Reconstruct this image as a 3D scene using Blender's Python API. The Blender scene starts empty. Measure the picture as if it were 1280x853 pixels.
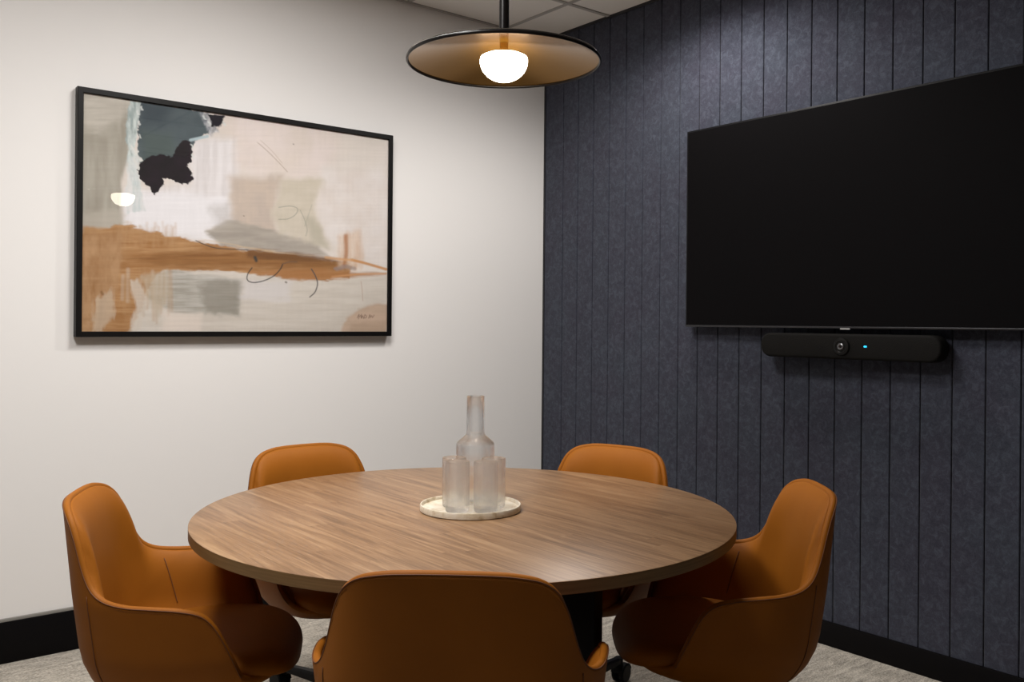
import bpy, bmesh, math
import numpy as np
from mathutils import Vector, Matrix

C = bpy.context.scene.collection
SC = bpy.context.scene
PI = math.pi

# ------------------------------------------------------------------ camera
cam_data = bpy.data.cameras.new('camera')
cam = bpy.data.objects.new('camera', cam_data); C.objects.link(cam)
SC.camera = cam
F_PX, YAW, ROLL, SHIFT = 1129.71, 0.8942, 0.0086, -23.456
cam_data.sensor_width = 36.0
cam_data.lens = F_PX / 1280 * 36.0
cam_data.shift_y = SHIFT / 1280
cam_data.clip_start = 0.05
v = Vector((math.cos(YAW), math.sin(YAW), 0)); r = Vector((math.sin(YAW), -math.cos(YAW), 0)); u = Vector((0, 0, 1))
r3 = r * math.cos(ROLL) + u * math.sin(ROLL); u3 = -r * math.sin(ROLL) + u * math.cos(ROLL)
M = Matrix(((r3.x, u3.x, -v.x), (r3.y, u3.y, -v.y), (r3.z, u3.z, -v.z))).to_4x4()
M.translation = (-3.1928, -3.6976, 1.25)
cam.matrix_world = M

# ------------------------------------------------------------------ colour management, world
SC.view_settings.view_transform = 'Standard'
SC.view_settings.look = 'None'
SC.view_settings.gamma = 1.0
SC.view_settings.use_curve_mapping = False
SC.view_settings.exposure = 0.1
w = bpy.data.worlds.new('world'); SC.world = w; w.use_nodes = True
w.node_tree.nodes['Background'].inputs[0].default_value = (0.6, 0.65, 0.7, 1)
w.node_tree.nodes['Background'].inputs[1].default_value = 0.02

CEIL = 2.78
X0, Y0 = -4.7, -4.9          # rear extents of the room; the seen corner is at the origin

# recessed ceiling downlights: x, y, watts, cone degrees, blend
DOWNLIGHTS = [(-0.52, -1.25, 44, 160, 0.6)]
# square luminous ceiling panels: x, y, watts
PANELS = [(-2.985, -1.984, 44), (-1.785, -1.384, 30)]
COOL = (1.0, 0.97, 0.94)
WARM = (1.0, 0.955, 0.91)
BULB_STRENGTH = 20.0

# ------------------------------------------------------------------ materials
def mat(name, col, rough=0.5, metal=0.0, spec=0.5, coat=0.0):
    m = bpy.data.materials.new(name); m.use_nodes = True
    b = m.node_tree.nodes['Principled BSDF']
    b.inputs['Base Color'].default_value = (*col, 1); b.inputs['Roughness'].default_value = rough
    b.inputs['Metallic'].default_value = metal; b.inputs['Specular IOR Level'].default_value = spec
    b.inputs['Coat Weight'].default_value = coat
    return m
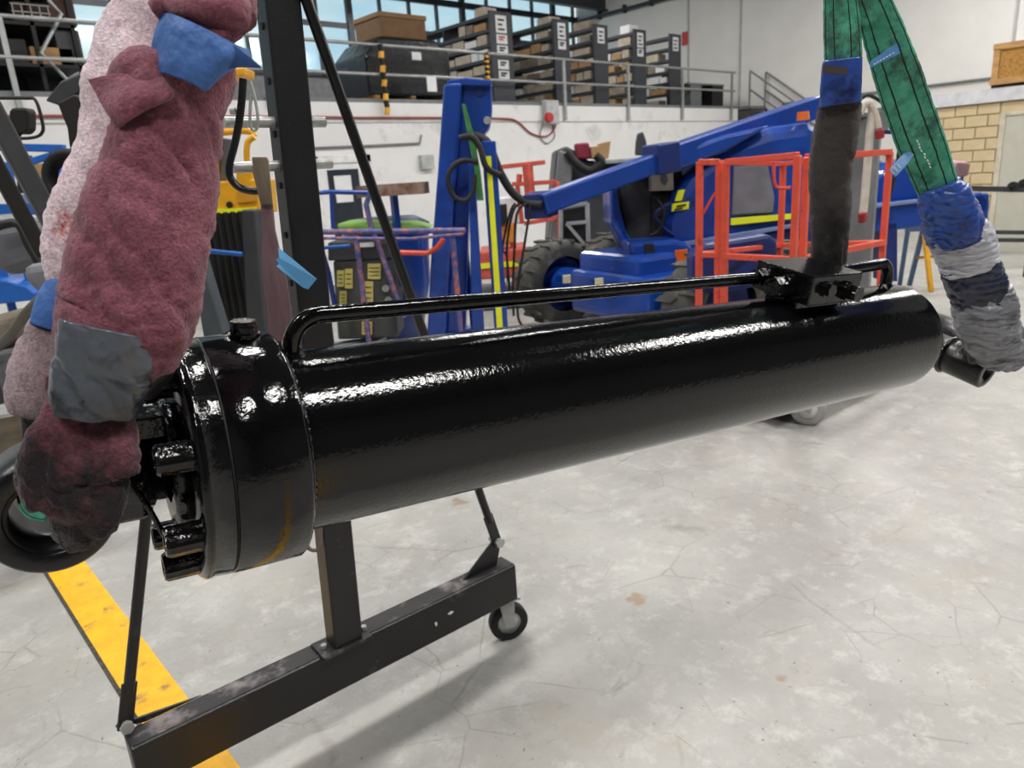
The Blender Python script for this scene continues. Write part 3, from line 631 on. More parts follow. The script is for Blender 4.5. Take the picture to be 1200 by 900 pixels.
# ------------------------------------------------------------------ trestle, long bar, pink cushion near the brick office
SD = 8.2
t = thing('saw_horse', 'blue and yellow saw horse in front of the brick office door', 'trestle', gz(1110, SD))
MB().bar(V(1062, 268, SD), V(1150, 263, SD), .07, .07).build('top_rail', mat('blue_grey_paint', (70, 96, 130), .5), t, .005)
for (x0, y0, x1, y1, m) in ((1082, 268, 1066, 330, MATS['blue_grey_paint']), (1083, 268, 1092, 334, YEL), (1144, 265, 1130, 320, MATS['blue_grey_paint']), (1146, 265, 1154, 330, YEL), (1064, 268, 1056, 310, MATS['blue_grey_paint'])):
    a = V(x0, y0, SD); b_ = V(x1, y1, SD + (.25 if m is not YEL else -.25)); b_.z = 0.0
    MB().bar(a, b_, .045, .045).build('leg', m, t, .003)
MB().bar(V(1074, 302, SD + .1), V(1152, 296, SD + .1), .03).build('cross_rail', mat('ochre_paint', (160, 120, 50), .6), t)
t = thing('steel_bar', 'long dark steel bar held level in front of the brick office', 'bar', V(1170, 222, 8.6))
pb1 = V(1135, 221, 8.6); pb2 = V(1300, 224, 8.4)
MB().bar(pb1, pb2, .06, .06).build('bar', DGREY, t)
MB().cyl(V(1187, 219, 8.5), V(1187, 219, 8.6), .06).build('roller', BLK, t); MB().cyl(V(1200, 217, 8.5), V(1200, 217, 8.6), .07).build('roller', BLK, t)
MB().bar(V(1184, 220, 8.5), V(1210, 212, 8.5), .03).build('lever', BLK, t)
for x in (1215, 1290):
    a = V(x, 224, 8.5); MB().bar((a.x, a.y, 0), a, .05).build('support', DGREY, t)
for k, y in enumerate((272, 281)):
    a = V(1150, y, 9.6); b_ = V(1260, y + 1, 9.0); MB().bar(a, b_, .04, .05).build('steel_length', DGREY, None, label=('upper' if k == 0 else 'lower') + ' of the two dark steel lengths lying in front of the office door', cat='bar')
t = thing('stool', 'small seat with a pale pink cover beside the brick office corner', 'stool', gz(1125, 9.4))
slab(MB(), [(1112, 188), (1134, 189), (1137, 193), (1133, 206), (1117, 208), (1112, 203)], 9.3, .4).build('seat_cover', mat('pink_cloth', (214, 168, 176), .9), t, .03)
slab(MB(), [(1124, 190), (1138, 191), (1135, 206), (1120, 209)], 9.25, .3).build('side_cloth', mat('mauve_cloth', (132, 104, 108), .9), t, .02)
a = V(1126, 207, 9.4); MB().bar((a.x, a.y, 0), a, .05).build('stem', BLK, t)

# ------------------------------------------------------------------ blue and orange scissor basket with tools (middle left)
BD = 5.9
PB = mat('blue_orange_chipped', (66, 78, 140), .5, 0, .15, vs=25, dirt=(190, 110, 90), dirt_amt=.38, dirt_scale=16, rgb2=(104, 100, 140))
t = thing('mesh_trolley', 'chipped blue and orange tube trolley left of the blue mast', 'trolley', gz(460, BD))
def tb(name, pts, r, m=PB, D=BD): MB().tube([V(x, y, d) for x, y, d in pts], r, 8).build(name, m, t)
tb('top_rail', [(368, 272, BD), (545, 270, BD - .3)], .022); tb('top_rail', [(372, 279, BD - .25), (480, 280, BD - .45), (543, 274, BD - .3)], .012)
for (x, D) in ((417, BD - .1), (530, BD - .3)):
    a = V(x, 275, D); MB().tube([a, (a.x, a.y, .15)], .022, 8).build('upright', PB, t)
for (x, D) in ((372, BD + .2), (545, BD + .4)):
    a = V(x, 275, D); MB().tube([a, (a.x, a.y, .15)], .02, 8).build('upright', BLUE_D, t)
tb('brace', [(434, 225, BD), (429, 240, BD), (434, 262, BD), (448, 300, BD), (462, 340, BD), (474, 372, BD)], .022)
tb('brace', [(373, 280, BD), (385, 320, BD), (395, 372, BD)], .022, BLUE_D)
tb('handle_tube', [(362, 232, BD), (368, 226, BD), (390, 225, BD), (434, 226, BD)], .018, BLUE)
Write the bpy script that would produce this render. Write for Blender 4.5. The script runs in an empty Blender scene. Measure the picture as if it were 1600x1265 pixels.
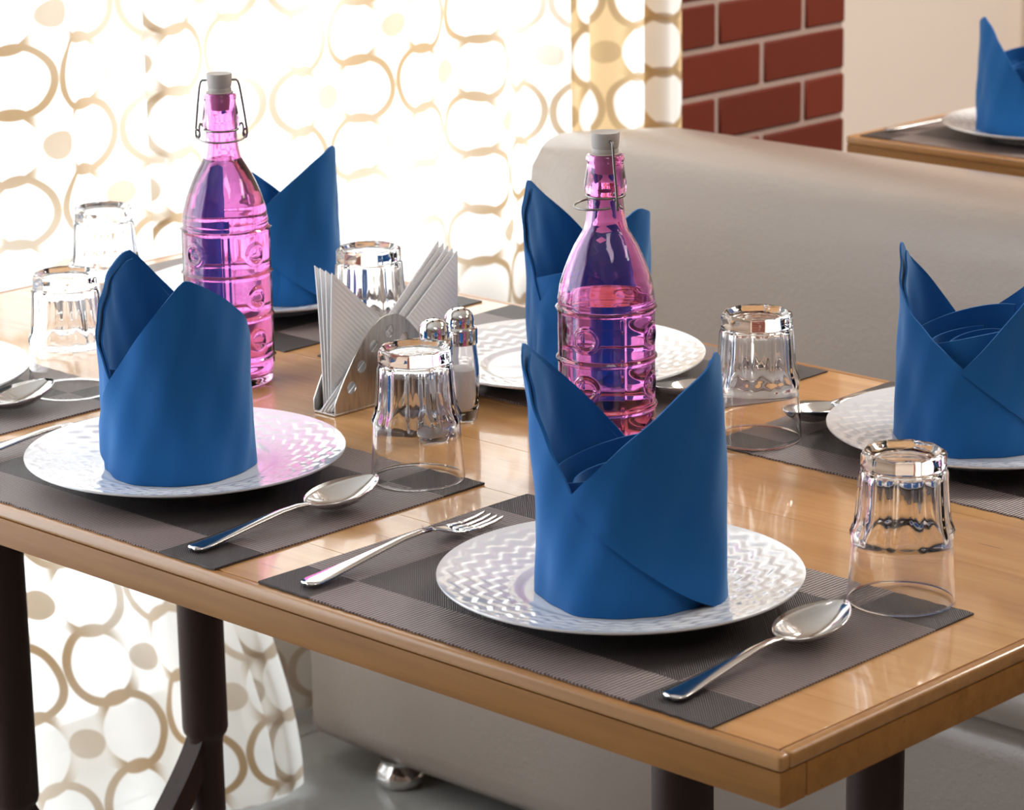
import bpy, bmesh, math, random
from mathutils import Vector, Matrix, noise
PI = math.pi
S = bpy.context.scene
COL = S.collection
rnd = random.Random(7)

# ------------------------------------------------------------------ camera
cam = bpy.data.cameras.new('camera')
cam.sensor_width = 36.0; cam.sensor_fit = 'HORIZONTAL'
cam.lens = 4546.0 / 1600 * 36
cam.clip_start = 0.05
cam.dof.use_dof = True; cam.dof.focus_distance = 2.38; cam.dof.aperture_fstop = 15.0
camo = bpy.data.objects.new('camera', cam); COL.objects.link(camo)
R_ = Vector((0.72284032, 0.69083416, -0.01581271)); U_ = Vector((-0.17269996, 0.20276361, 0.96387844)); F_ = R_.cross(U_)
camo.matrix_world = Matrix(((R_.x, U_.x, F_.x, 1.59920), (R_.y, U_.y, F_.y, -1.37517), (R_.z, U_.z, F_.z, 1.46668), (0, 0, 0, 1)))
S.camera = camo

# ------------------------------------------------------------------ colour management, sky, added fill lamps
S.view_settings.view_transform = 'Standard'; S.view_settings.look = 'None'
S.view_settings.gamma = 1.0; S.view_settings.use_curve_mapping = False
S.view_settings.exposure = 0.10
W = bpy.data.worlds.new('sky'); S.world = W; W.use_nodes = True
bg = W.node_tree.nodes['Background']
bg.inputs[0].default_value = (0.87, 0.94, 1.0, 1); bg.inputs[1].default_value = 4.8
S.cycles.use_denoising = True
S.cycles.max_bounces = 14; S.cycles.transmission_bounces = 14; S.cycles.transparent_max_bounces = 16
S.cycles.sample_clamp_indirect = 8.0

def area(name, loc, rot, sx, sy, energy, col=(1, 1, 1), portal=False):
    l = bpy.data.lights.new(name, 'AREA'); l.shape = 'RECTANGLE'; l.size = sx; l.size_y = sy
    l.energy = energy; l.color = col
    if portal: l.cycles.is_portal = True
    o = bpy.data.objects.new(name, l); o.location = loc; o.rotation_euler = rot; COL.objects.link(o)
    return o
# portals in the two openings of the window wall (they only guide sampling of the sky)
area('portal_door', (-1.36, -0.76, 1.13), (0, -PI/2, 0), 2.2, 2.88, 0, portal=True)
area('portal_window', (-1.36, 1.25, 1.38), (0, -PI/2, 0), 1.7, 1.14, 0, portal=True)
area('portal_low_light', (-1.36, .83, .275), (0, -PI/2, 0), .49, .30, 0, portal=True)
# unseen panels added under the ceiling as fill light
area('fill_panel_lamp', (1.7, -0.6, 2.66), (0, 0, 0), 1.2, 0.6, 11, (1.0, 0.95, 0.90))
area('fill_panel_lamp', (0.3, 2.6, 2.66), (0, 0, 0), 1.2, 0.6, 72, (1.0, 0.92, 0.84))
area('fill_panel_lamp', (2.6, 2.2, 2.66), (0, 0, 0), 1.2, 0.6, 20, (1.0, 0.92, 0.82))

# ------------------------------------------------------------------ materials
def mat(name, col=(.8, .8, .8), rough=.5, metal=0, spec=.5, **kw):
    m = bpy.data.materials.new(name); m.use_nodes = True
    b = m.node_tree.nodes['Principled BSDF']
    b.inputs['Base Color'].default_value = (*col, 1); b.inputs['Roughness'].default_value = rough
    b.inputs['Metallic'].default_value = metal; b.inputs['Specular IOR Level'].default_value = spec
    for k, v in kw.items(): b.inputs[k.replace('_', ' ')].default_value = v
    return m, m.node_tree, b
def N(nt, t, **kw):
    n = nt.nodes.new(t)
    for k, v in kw.items(): setattr(n, k, v)
    return n
def val(nt, x):
    return x
def MA(nt, op, a, b=None, c=None):
    n = nt.nodes.new('ShaderNodeMath'); n.operation = op
    for i, v in enumerate((a, b, c)):
        if v is None: continue
        if isinstance(v, (int, float)): n.inputs[i].default_value = v
        else: nt.links.new(v, n.inputs[i])
    return n.outputs[0]
def ramp(nt, fac, stops):
    r = nt.nodes.new('ShaderNodeValToRGB'); nt.links.new(fac, r.inputs[0])
    e = r.color_ramp.elements
    while len(e) < len(stops): e.new(.5)
    for el, (p, c) in zip(e, stops): el.position = p; el.color = (*c, 1)
    return r.outputs[0]
def mixc(nt, fac, a, b, blend='MIX'):
    m = nt.nodes.new('ShaderNodeMix'); m.data_type = 'RGBA'; m.blend_type = blend
    for i, v in ((0, fac), (6, a), (7, b)):
        if isinstance(v, (int, float)): m.inputs[i].default_value = v
        elif isinstance(v, tuple): m.inputs[i].default_value = (*v, 1)
        else: nt.links.new(v, m.inputs[i])
    return m.outputs[2]
def bump(nt, b, h, strength, dist):
    n = nt.nodes.new('ShaderNodeBump'); n.inputs['Strength'].default_value = strength; n.inputs['Distance'].default_value = dist
    nt.links.new(h, n.inputs['Height']); nt.links.new(n.outputs[0], b.inputs['Normal']); return n
def objco(nt, scale=(1, 1, 1), out='Object', loc=(0, 0, 0)):
    t = nt.nodes.new('ShaderNodeTexCoord'); m = nt.nodes.new('ShaderNodeMapping')
    m.inputs['Scale'].default_value = scale; m.inputs['Location'].default_value = loc
    nt.links.new(t.outputs[out], m.inputs[0]); return m.outputs[0]
def noise_tex(nt, co, scale, detail=3, rough=.5):
    n = nt.nodes.new('ShaderNodeTexNoise'); nt.links.new(co, n.inputs['Vector'])
    n.inputs['Scale'].default_value = scale; n.inputs['Detail'].default_value = detail; n.inputs['Roughness'].default_value = rough
    return n.outputs[0]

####

Exercise objective:
Without any pictures, set down the lines from the one holding "Write the bpy" through the one holding "rnd = random.Random(7)".

Exercise output:
Write the bpy script that would produce this render. Write for Blender 4.5. The script runs in an empty Blender scene. Measure the picture as if it were 1600x1265 pixels.
import bpy, bmesh, math, random
from mathutils import Vector, Matrix, noise
PI = math.pi
S = bpy.context.scene
COL = S.collection
rnd = random.Random(7)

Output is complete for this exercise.